Here is the practical link from chips to shares. Semiconductor companies supply the “picks and shovels” for AI. Mega-tech is the customer deciding how many shovels to buy, and how fast to expand the mine.
That is why upcoming mega-tech earnings matter so much for semiconductors. Investors zoom in on capital expenditure (capex), meaning money spent on data centres, servers, networking gear, and the power and cooling that keep it all running. The key question is not “Are they doing AI?” They all are. The question is “How quickly does spending grow, and when does it start paying for itself?”
This is where the semiconductor link becomes real. When cloud and consumer platforms raise capex plans, chip demand tends to follow, because those budgets translate into more servers and more accelerators.
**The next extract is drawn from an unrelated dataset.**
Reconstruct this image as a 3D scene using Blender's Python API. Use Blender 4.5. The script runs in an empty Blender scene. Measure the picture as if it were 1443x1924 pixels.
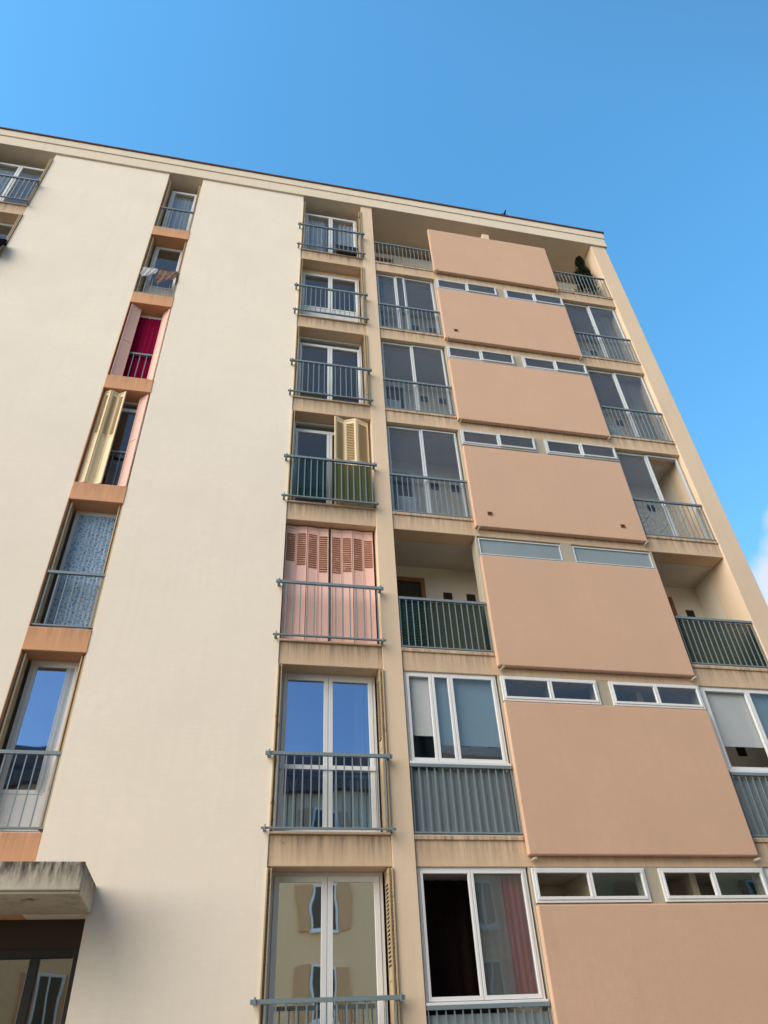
import bpy, math, random, bmesh
from mathutils import Vector, Matrix
random.seed(7)
E=1.65
sc=bpy.context.scene
# ---------------------------------------------------------------- materials
def nmat(name):
    m=bpy.data.materials.new(name); m.use_nodes=True
    nt=m.node_tree; nt.nodes.clear()
    o=nt.nodes.new('ShaderNodeOutputMaterial'); return m,nt,o
def N(nt,t,**k):
    n=nt.nodes.new(t)
    for a,v in k.items():
        if a in n.inputs.keys(): n.inputs[a].default_value=v
        else: setattr(n,a,v)
    return n
def pos(nt,scale=(1,1,1)):
    g=nt.nodes.new('ShaderNodeNewGeometry'); m=nt.nodes.new('ShaderNodeMapping')
    m.inputs['Scale'].default_value=scale; nt.links.new(g.outputs['Position'],m.inputs['Vector']); return m.outputs['Vector']
def noise(nt,scale,vs=(1,1,1),detail=4,rough=.6):
    n=N(nt,'ShaderNodeTexNoise'); n.inputs['Scale'].default_value=scale; n.inputs['Detail'].default_value=detail; n.inputs['Roughness'].default_value=rough
    nt.links.new(pos(nt,vs),n.inputs['Vector']); return n.outputs['Fac']
def ramp(nt,fac,a,b,c0=(0,0,0,1),c1=(1,1,1,1)):
    r=nt.nodes.new('ShaderNodeValToRGB'); r.color_ramp.elements[0].position=a; r.color_ramp.elements[1].position=b
    r.color_ramp.elements[0].color=c0; r.color_ramp.elements[1].color=c1
    nt.links.new(fac,r.inputs['Fac']); return r.outputs['Color']
def mix(nt,fac,a,b,mode='MIX'):
    m=nt.nodes.new('ShaderNodeMix'); m.data_type='RGBA'; m.blend_type=mode
    for s,v in ((0,fac),(6,a),(7,b)):
        if hasattr(v,'links'): nt.links.new(v,m.inputs[s])
        else: m.inputs[s].default_value = v if s==0 else (tuple(v)+(1,))[:4]
    return m.outputs[2]
def mth(nt,op,a,b=None,c=None,clamp=False):
    m=nt.nodes.new('ShaderNodeMath'); m.operation=op; m.use_clamp=clamp
    for i,v in enumerate((a,b,c)):
        if v is None: continue
        if hasattr(v,'links'): nt.links.new(v,m.inputs[i])
        else: m.inputs[i].default_value=v
    return m.outputs[0]
def surf(name,col,rough=.85,big=.12,streak=.0,streakcol=(.12,.1,.08),bump=.15,bscale=70,spot=0.,spotcol=(.25,.1,.04),spec=.3,metal=0.,brick=0.,spotscale=6.,drip=0.,topstain=None):
    m,nt,o=nmat(name); b=nt.nodes.new('ShaderNodeBsdfPrincipled')
    b.inputs['Roughness'].default_value=rough; b.inputs['Specular IOR Level'].default_value=spec; b.inputs['Metallic'].default_value=metal
    dark=tuple(c*(1-big) for c in col); lite=tuple(min(.95,c*(1+big*.5)) for c in col)
    c=mix(nt,ramp(nt,noise(nt,.7),.3,.7),dark,lite)
    c=mix(nt,ramp(nt,noise(nt,9,detail=6),.3,.75),c,tuple(x*(1-big*.6) for x in col))
    if brick:
        br=nt.nodes.new('ShaderNodeTexBrick'); g=nt.nodes.new('ShaderNodeNewGeometry'); s=nt.nodes.new('ShaderNodeSeparateXYZ'); cb=nt.nodes.new('ShaderNodeCombineXYZ')
        nt.links.new(g.outputs['Position'],s.inputs[0]); nt.links.new(s.outputs['X'],cb.inputs['X']); nt.links.new(s.outputs['Z'],cb.inputs['Y']); nt.links.new(cb.outputs[0],br.inputs['Vector'])
        br.inputs['Scale'].default_value=1; br.inputs['Brick Width'].default_value=.14; br.inputs['Row Height'].default_value=.07; br.inputs['Mortar Size'].default_value=.006; br.inputs['Mortar Smooth'].default_value=.6
        br.inputs['Color1'].default_value=(1,1,1,1); br.inputs['Color2'].default_value=(.99,.99,.99,1); br.inputs['Mortar'].default_value=(1-brick,)*3+(1,)
        c=mix(nt,1.0,c,br.outputs['Color'],'MULTIPLY')
    if streak:
        f=ramp(nt,noise(nt,1.,(7,7,.45),6,.7),.5,.8); f2=ramp(nt,noise(nt,.9),.35,.65)
        c=mix(nt,mth(nt,'MULTIPLY',mth(nt,'MULTIPLY',f,f2),streak),c,streakcol)
    if drip:
        g=nt.nodes.new('ShaderNodeNewGeometry'); s=nt.nodes.new('ShaderNodeSeparateXYZ'); nt.links.new(g.outputs['Position'],s.inputs[0])
        u=mth(nt,'MODULO',mth(nt,'ADD',s.outputs['Z'],28-1.51),2.8)
        top=mth(nt,'MULTIPLY',mth(nt,'SUBTRACT',u,2.40),2.6)
        f=ramp(nt,noise(nt,1.,(16,16,.8),6,.7),.38,.66)
        k=mth(nt,'MULTIPLY',mth(nt,'MULTIPLY',f,top),drip,clamp=True)
        c=mix(nt,k,c,streakcol)
    if topstain:
        g=nt.nodes.new('ShaderNodeNewGeometry'); s=nt.nodes.new('ShaderNodeSeparateXYZ'); nt.links.new(g.outputs['Position'],s.inputs[0])
        zt,h=topstain
        top=mth(nt,'DIVIDE',mth(nt,'SUBTRACT',s.outputs['Z'],zt-h),h,clamp=True)
        f=ramp(nt,noise(nt,1.,(14,14,2.5),8,.75),.34,.60)
        c=mix(nt,mth(nt,'MULTIPLY',mth(nt,'MULTIPLY',f,top),1.5,clamp=True),c,streakcol)
    if spot:
        f=ramp(nt,noise(nt,spotscale,detail=8,rough=.7),.66-spot*.25,.72-spot*.2)
        c=mix(nt,f,c,spotcol)
    nt.links.new(c,b.inputs['Base Color'])
    if bump:
        bp=nt.nodes.new('ShaderNodeBump'); bp.inputs['Strength'].default_value=bump; bp.inputs['Distance'].default_value=.01
        nt.links.new(noise(nt,bscale,detail=3),bp.inputs['Height']); nt.links.new(bp.outputs[0],b.inputs['Normal'])
    nt.links.new(b.outputs[0],o.inputs[0]); return m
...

When capex plans flatten, chip demand can cool, even if everyone still talks about AI in glowing terms.
So the next wave of earnings is less about one quarter’s profits and more about the next year’s build-out plan. In AI investing, the narrative is exciting, but the invoice is decisive.
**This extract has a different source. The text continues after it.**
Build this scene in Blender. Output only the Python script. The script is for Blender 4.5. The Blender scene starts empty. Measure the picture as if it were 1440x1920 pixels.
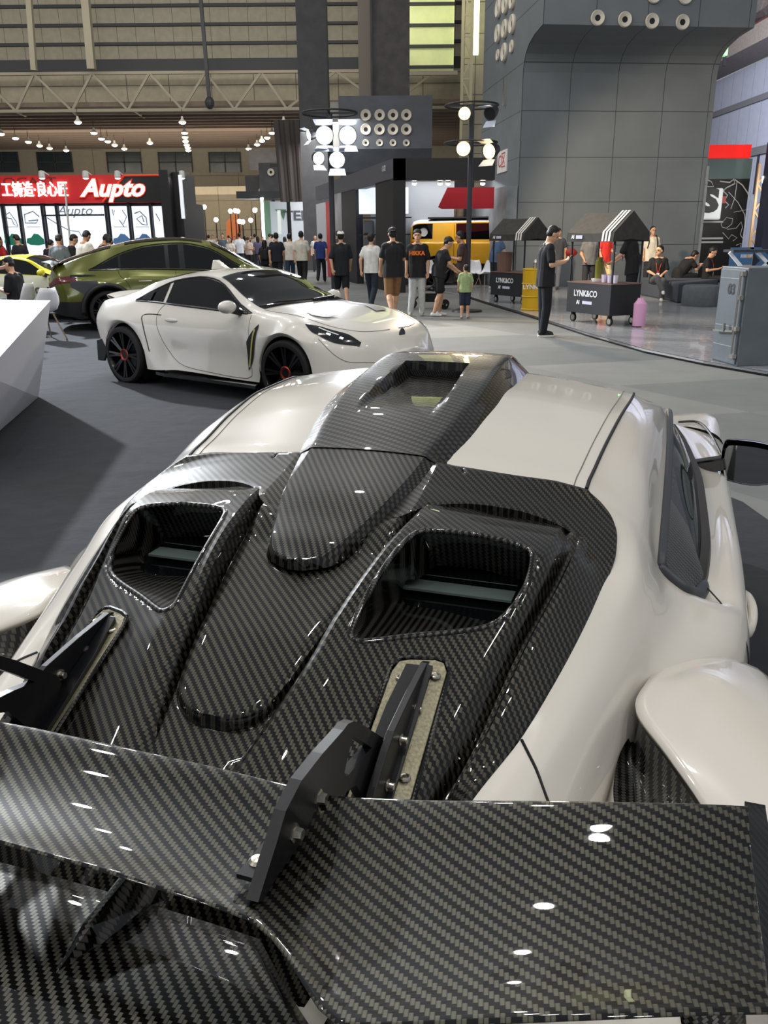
import bpy, bmesh, math, random
import numpy as np
from mathutils import Vector, Matrix
random.seed(7)
PI = math.pi
SC = bpy.context.scene
COL = SC.collection

# ------------------------------------------------------------------ camera model (used to survey ground positions)
FPX = 1540.0; PIT = math.atan(516/1540.0); HC = 1.60; ROLL = math.radians(0.5)
_fw = np.array([0, math.cos(PIT), -math.sin(PIT)]); _up0 = np.array([0, math.sin(PIT), math.cos(PIT)]); _r0 = np.array([1., 0, 0])
_rt = _r0*math.cos(ROLL) - _up0*math.sin(ROLL); _up = _up0*math.cos(ROLL) + _r0*math.sin(ROLL)
CAM = np.array([0, 0, HC])
def ray(px, py): return _fw + (px-720)/FPX*_rt - (py-960)/FPX*_up
def gz(px, py, z=0.0):
    d = ray(px, py); t = (z-HC)/d[2]; return CAM + t*d
def gy(px, py, y):
    d = ray(px, py); return CAM + d*(y/d[1])

# ------------------------------------------------------------------ mesh builder
class MB:
    def __init__(s): s.v = []; s.f = []
    def add(s, vs, fs):
        o = len(s.v); s.v += [tuple(map(float, p)) for p in vs]; s.f += [tuple(i+o for i in f) for f in fs]; return s
    def box(s, x0, x1, y0, y1, z0, z1, M=None):
        vs = [(x, y, z) for x in (x0, x1) for y in (y0, y1) for z in (z0, z1)]
        if M is not None: vs = [tuple(M @ Vector(p)) for p in vs]
        return s.add(vs, [(0,1,3,2),(4,6,7,5),(0,4,5,1),(2,3,7,6),(0,2,6,4),(1,5,7,3)])
    def bar(s, a, b, w, h=None, up=(0,0,1)):
        a = Vector(a); b = Vector(b); d = (b-a).normalized(); u = Vector(up)
        if abs(d.dot(u)) > .98: u = Vector((1,0,0))
        x = d.cross(u).normalized(); y = x.cross(d); h = h or w
        vs = []
        for p in (a, b):
            for sx, sy in ((-1,-1),(1,-1),(1,1),(-1,1)): vs.append(p + x*sx*w/2 + y*sy*h/2)
        return s.add(vs, [(0,3,2,1),(4,5,6,7)] + [(i,(i+1)%4,(i+1)%4+4,i+4) for i in range(4)])
    def tube(s, pts, r, n=8, cap=True, closed=False):
        P = [Vector(p) for p in pts]; m = len(P); rr = r if hasattr(r, '__len__') else [r]*m
        vs = []; prev = None
        for i, p in enumerate(P):
            if closed: t = (P[(i+1) % m]-P[i-1]).normalized()
            else: t = (P[min(i+1, m-1)]-P[max(i-1, 0)]).normalized()
            if prev is None:
                a = Vector((0,0,1)) if abs(t.z) < .9 else Vector((1,0,0)); x = t.cross(a).normalized()
            else:
                x = (prev - t*prev.dot(t)).normalized()
            prev = x; y = t.cross(x)
            for k in range(n):
                an = 2*PI*k/n; vs.append(p + (x*math.cos(an)+y*math.sin(an))*rr[i])
        fs = []
        for i in range(m if closed else m-1):
            j = (i+1) % m
            for k in range(n): fs.append((i*n+k, i*n+(k+1)%n, j*n+(k+1)%n, j*n+k))
        if cap and not closed: fs += [tuple(range(n))[::-1], tuple(range((m-1)*n, m*n))]
        return s.add(vs, fs)
    def cyl(s, a, b, r, n=16, r2=None): return s.tube([a, b], [r, r if r2 is None else r2], n)
    def lathe(s, prof, c=(0,0,0), axis='z', n=24, closed=False):
        vs = []; fs = []; m = len(prof)
        for k in range(n):
            a = 2*PI*k/n
            for r, h in prof:
                x, y = r*math.cos(a), r*math.sin(a)
                p = {'z': (x, y, h), 'y': (x, h, y), 'x': (h, x, y)}[axis]
                vs.append((p[0]+c[0], p[1]+c[1], p[2]+c[2]))
        for k in range(n):
            k2 = (k+1) % n
            for i in range(m if closed else m-1):
                j = (i+1) % m; fs.append((k*m+i, k2*m+i, k2*m+j, k*m+j))
        return s.add(vs, fs)
    def prism(s, poly, z0, z1, axis='z', M=None):
        n = len(poly)
        def P(a, b, h): return {'z': (a, b, h), 'y': (a, h, b), 'x': (h, a, b)}[axis]
        vs = [P(a, b, z0) for a, b in poly] + [P(a, b, z1) for a, b in poly]
        if M is not None: vs = [tuple(M @ Vector(p)) for p in vs]
        return s.add(vs, [tuple(range(n))[::-1], tuple(range(n, 2*n))] + [(i, (i+1)%n, (i+1)%n+n, i+n) for i in range(n)])
    def grid(s, G, flip=False):
        G = np.asarray(G); a, b = G.shape[:2]
        fs = []
        for i in range(a-1):
            for j in range(b-1):
                q = (i*b+j, i*b+j+1, (i+1)*b+j+1, (i+1)*b+j); fs.append(q[::-1] if flip else q)
        return s.add(G.reshape(-1, 3), fs)
    def ball(s, c, r, n=12, m=8):
        rr = r if hasattr(r, '__len__') else (r, r, r); vs = []; fs = []
        for i in range(m+1):
            t = PI*i/m
            for k in range(n):
                a = 2*PI*k/n; vs.append((c[0]+rr[0]*math.sin(t)*math.cos(a), c[1]+rr[1]*math.sin(t)*math.sin(a), c[2]+rr[2]*math.cos(t)))
        for i in range(m):
            for k in range(n): fs.append((i*n+k, (i+1)*n+k, (i+1)*n+(k+1)%n, i*n+(k+1)%n))
        return s.add(vs, fs)
    def mesh(s, name):
        me = bpy.data.meshes.new(name); me.from_pydata(s.v, [], s.f); me.update()
        bm = bmesh.new(); bm.from_mesh(me); bmesh.ops.remove_doubles(bm, verts=bm.verts, dist=1e-5)
        bmesh.ops.recalc_face_normals(bm, faces=bm.faces); bm.to_mesh(me); bm.free(); return me
    def build(s, name, mat, parent=None, smooth=None, bevel=0, loc=None, rz=None, uv=None, subsurf=0, solid=0):
        me = s.mesh(name)
        if uv is not None:
            L = me.uv_layers.new(name='UVMap'); co = me.vertices
            for lp in me.loops:
                L.data[lp.index].uv = uv(co[lp.vertex_index].co)
        return link(name, me, mat, parent, smooth, bevel, loc, rz, subsurf, solid)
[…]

First, capex fatigue. If multiple mega-tech firms guide to even faster infrastructure spending without clear revenue traction, investors can treat it as margin pressure rather than growth investment. Early warning sign: rising capex guidance paired with cautious profit outlooks.
Second, supply chain tension in both directions. Shortages can limit sales in the short term, while overbuilding can create price pressure later. Early warning sign: widening delivery times now, followed by falling utilisation rates later.
Third, geopolitics and policy. Semiconductor supply chains sit at the intersection of trade rules, export controls, and national security. Early warning sign: new restrictions that affect what can be shipped, or where it can be made.
Track TSMC’s quarterly revenue guidance ranges as a simple pulse-check on real AI hardware demand.
Watch Intel’s language on “supply” versus “demand”. When supply stops being the headline, execution becomes the test.
In mega-tech earnings, separate “AI spend up” from “AI revenue up”. The gap between the two drives volatility.
Use a checklist mindset: chips (TSMC), designers (like Nvidia), and buyers (mega-tech) must all stay aligned.
Intel and TSMC tell the same AI story from opposite sides of the factory gate. Intel shows how a single bottleneck can turn a decent quarter into a nervous outlook. TSMC shows what broad demand looks like when customers keep ordering leading-edge capacity and the manufacturer keeps investing to meet it.
Now the spotlight moves to the buyers. If mega-tech confirms that data-centre spending stays high and the path to revenue stays credible, the AI narrative looks more like an investment cycle than a fad. If they flinch, the market will ask who is holding the receipt. For once, the chips really are the middle of the story. And the next guidance call will decide whether that receipt looks like growth, or regret.